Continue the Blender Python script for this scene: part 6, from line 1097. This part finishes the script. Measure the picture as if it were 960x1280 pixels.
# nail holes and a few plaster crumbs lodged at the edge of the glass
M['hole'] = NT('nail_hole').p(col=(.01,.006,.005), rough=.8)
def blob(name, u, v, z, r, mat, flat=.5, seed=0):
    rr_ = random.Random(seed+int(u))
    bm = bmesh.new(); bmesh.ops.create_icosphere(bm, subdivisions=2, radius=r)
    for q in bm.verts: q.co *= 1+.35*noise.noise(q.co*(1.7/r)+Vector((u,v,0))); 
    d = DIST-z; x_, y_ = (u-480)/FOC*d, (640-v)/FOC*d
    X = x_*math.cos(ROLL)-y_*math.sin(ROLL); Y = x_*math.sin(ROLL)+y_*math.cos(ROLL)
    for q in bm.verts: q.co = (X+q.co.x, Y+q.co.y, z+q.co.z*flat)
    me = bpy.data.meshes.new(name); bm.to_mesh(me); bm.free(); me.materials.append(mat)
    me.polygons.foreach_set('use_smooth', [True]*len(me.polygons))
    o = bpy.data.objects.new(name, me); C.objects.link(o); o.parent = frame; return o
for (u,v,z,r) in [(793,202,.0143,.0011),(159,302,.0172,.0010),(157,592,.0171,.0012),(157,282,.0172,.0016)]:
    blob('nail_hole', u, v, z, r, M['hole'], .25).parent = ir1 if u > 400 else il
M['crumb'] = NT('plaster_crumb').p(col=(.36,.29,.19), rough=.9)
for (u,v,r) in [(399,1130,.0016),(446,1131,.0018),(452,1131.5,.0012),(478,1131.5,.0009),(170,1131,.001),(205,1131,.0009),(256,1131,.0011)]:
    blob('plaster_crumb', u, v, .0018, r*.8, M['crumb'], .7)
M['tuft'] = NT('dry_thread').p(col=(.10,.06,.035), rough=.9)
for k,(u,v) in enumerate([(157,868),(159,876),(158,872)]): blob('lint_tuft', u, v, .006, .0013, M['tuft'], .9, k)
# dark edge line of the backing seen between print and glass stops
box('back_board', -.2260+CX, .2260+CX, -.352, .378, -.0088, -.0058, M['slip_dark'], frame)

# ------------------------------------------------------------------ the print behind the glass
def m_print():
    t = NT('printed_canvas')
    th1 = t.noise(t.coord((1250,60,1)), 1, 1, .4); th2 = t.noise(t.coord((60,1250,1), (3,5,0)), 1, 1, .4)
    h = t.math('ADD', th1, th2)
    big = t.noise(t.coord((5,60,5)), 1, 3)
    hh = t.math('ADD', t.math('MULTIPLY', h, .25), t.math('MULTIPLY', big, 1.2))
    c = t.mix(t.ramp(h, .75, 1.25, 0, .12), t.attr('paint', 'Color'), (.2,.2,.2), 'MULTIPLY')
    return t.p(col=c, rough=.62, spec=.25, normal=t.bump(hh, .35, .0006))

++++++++

Hand back the material above in full, exactly as written.

Continue the Blender Python script for this scene: part 6, from line 1097. This part finishes the script. Measure the picture as if it were 960x1280 pixels.
# nail holes and a few plaster crumbs lodged at the edge of the glass
M['hole'] = NT('nail_hole').p(col=(.01,.006,.005), rough=.8)
def blob(name, u, v, z, r, mat, flat=.5, seed=0):
    rr_ = random.Random(seed+int(u))
    bm = bmesh.new(); bmesh.ops.create_icosphere(bm, subdivisions=2, radius=r)
    for q in bm.verts: q.co *= 1+.35*noise.noise(q.co*(1.7/r)+Vector((u,v,0))); 
    d = DIST-z; x_, y_ = (u-480)/FOC*d, (640-v)/FOC*d
    X = x_*math.cos(ROLL)-y_*math.sin(ROLL); Y = x_*math.sin(ROLL)+y_*math.cos(ROLL)
    for q in bm.verts: q.co = (X+q.co.x, Y+q.co.y, z+q.co.z*flat)
    me = bpy.data.meshes.new(name); bm.to_mesh(me); bm.free(); me.materials.append(mat)
    me.polygons.foreach_set('use_smooth', [True]*len(me.polygons))
    o = bpy.data.objects.new(name, me); C.objects.link(o); o.parent = frame; return o
for (u,v,z,r) in [(793,202,.0143,.0011),(159,302,.0172,.0010),(157,592,.0171,.0012),(157,282,.0172,.0016)]:
    blob('nail_hole', u, v, z, r, M['hole'], .25).parent = ir1 if u > 400 else il
M['crumb'] = NT('plaster_crumb').p(col=(.36,.29,.19), rough=.9)
for (u,v,r) in [(399,1130,.0016),(446,1131,.0018),(452,1131.5,.0012),(478,1131.5,.0009),(170,1131,.001),(205,1131,.0009),(256,1131,.0011)]:
    blob('plaster_crumb', u, v, .0018, r*.8, M['crumb'], .7)
M['tuft'] = NT('dry_thread').p(col=(.10,.06,.035), rough=.9)
for k,(u,v) in enumerate([(157,868),(159,876),(158,872)]): blob('lint_tuft', u, v, .006, .0013, M['tuft'], .9, k)
# dark edge line of the backing seen between print and glass stops
box('back_board', -.2260+CX, .2260+CX, -.352, .378, -.0088, -.0058, M['slip_dark'], frame)

# ------------------------------------------------------------------ the print behind the glass
def m_print():
    t = NT('printed_canvas')
    th1 = t.noise(t.coord((1250,60,1)), 1, 1, .4); th2 = t.noise(t.coord((60,1250,1), (3,5,0)), 1, 1, .4)
    h = t.math('ADD', th1, th2)
    big = t.noise(t.coord((5,60,5)), 1, 3)
    hh = t.math('ADD', t.math('MULTIPLY', h, .25), t.math('MULTIPLY', big, 1.2))
    c = t.mix(t.ramp(h, .75, 1.25, 0, .12), t.attr('paint', 'Color'), (.2,.2,.2), 'MULTIPLY')
    return t.p(col=c, rough=.62, spec=.25, normal=t.bump(hh, .35, .0006))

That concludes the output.